Que dire aussi du rapport au corps que le film suggère ? Dans une religion de l’incarnation, qui plus que d’autres devrait valoriser la corporéité, il est finalement toujours question de sexe pour le dénigrer. Pas de vie conjugale pour les prêtres, pas d’enfant hors mariage, pas de femmes ordonnées… La réalisatrice Virginie Sauveur, au risque de surcharger son message, pointe cette contradiction dans toutes ses facettes. Et elle montre que bien souvent, c’est l’Eglise qui crucifie les humains de bonne volonté, en refusant d’entendre leur appel et en dissimulant la vérité de la Parole qu’elle détourne en se l’appropriant, et ses exactions qui finissent dans des coffres d’archives secrètes, quand elles ne sont pas nombreuses au point de déborder…
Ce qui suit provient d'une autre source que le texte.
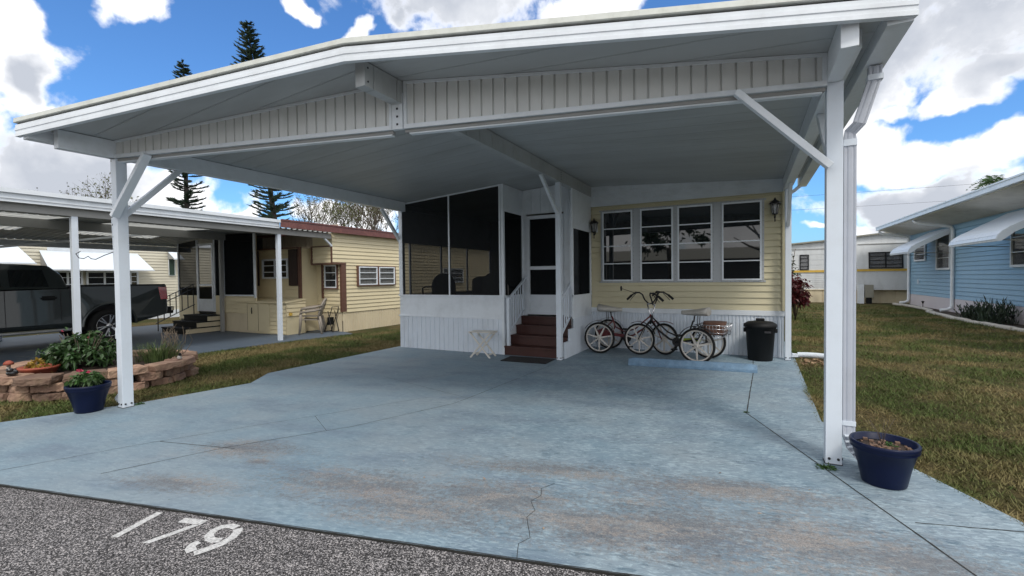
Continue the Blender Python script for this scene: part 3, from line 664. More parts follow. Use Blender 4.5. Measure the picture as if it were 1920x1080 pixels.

Un seul personnage sauve la maison Eglise : c’est un théologien. Ce professeur de séminaire du nom de Lataste réussit à ne trahir ni ses engagements, ni la confiance de son élève. Il parvient à ne pas léser le secret de la confession, ce qui prouve l’immense respect de son rôle de ministre de la miséricorde tel que voulu par l’institution. D’ailleurs ses propos à la fin de l’aventure montrent qu’il respecte le choix du séminariste qu’il n’a pas dénoncé, convaincu sans doute qu’aucun argument théologique ne devrait pouvoir empêcher sa réalisation. Sa probité s’exerce in fine au prix de sa réalisation personnelle puisqu’il décide de mettre un terme à sa carrière afin de ne pas se trouver en conflit avec son devoir de discernement.

Il demeure cependant une question qui est celle de la cible de ce poignant plaidoyer. Les catholiques progressistes, aussi conscients que « le bateau coule », que le sont la chancelière portée par Karin Viard, ou le médecin ami du prêtre Foucher, s’époumonent à alerter depuis plusieurs décennies sur les sujets traités. En voyant ce film, ils seront seulement confortés dans leurs positions. Les catholiques traditionalistes entonneront leurs habituels cris d’orfraie devant l’idée d’un changement sans aller voir le film, quand au reste du public… quels aspects des questions abordées pourraient retenir leur attention ? Il y a hélas longtemps que les errances du catholicisme ne les intéressent plus. Et pourtant… Virginie Sauveur a raison. Il faut utiliser tous les moyens, toutes nos armes, cinématographiques, littéraires, pour montrer que la Bonne Nouvelle du salut doit être transmise telle qu’elle a été annoncée par le Christ et rapportée par l’Ecriture ; c’est-à-dire, sans discrimination de quelque type que ce soit entre les femmes et les hommes. La force de ce film est de communiquer ce message dans une atmosphère qui ne pontifie pas et sur un ton qui ne tombe jamais dans la revendication militante.

On mesure simplement l’aberration des règles du Magistère Romain : elles ne correspondent ni aux critères de respect, d’amour et d’accueil du Christ, ni à la réalité sociétale dans laquelle cette religion prétend témoigner de sa charité. Comme le recommande la CIASE, comme y invite ce scénario servi par de brillants acteurs, il est urgent que l’Église se réforme, sous peine de sombrer, risquant d’entraîner avec elle, ce qui est pire, le plus beau des messages de joie et d’amour. Les femmes ne contribueront à sauver ce « bateau qui coule » que si, à égalité avec les hommes pour former ensemble tout le Peuple de Dieu, chacune et chacun prend conscience qu’il s’agit de servir un Dieu d’amour qui se dit dans la singularité de la personne jusqu’à transmettre le message à l’assemblée qu’il est question d’instruire. En ce sens, le prêtre du film dont le sexe n’importe plus, a rempli sa mission, ce que ne font pas les représentants de l’institution.

[1]Elisabeth A. Johnson, Truly Our Sister: A Theology of Mary in the Communion of Saints.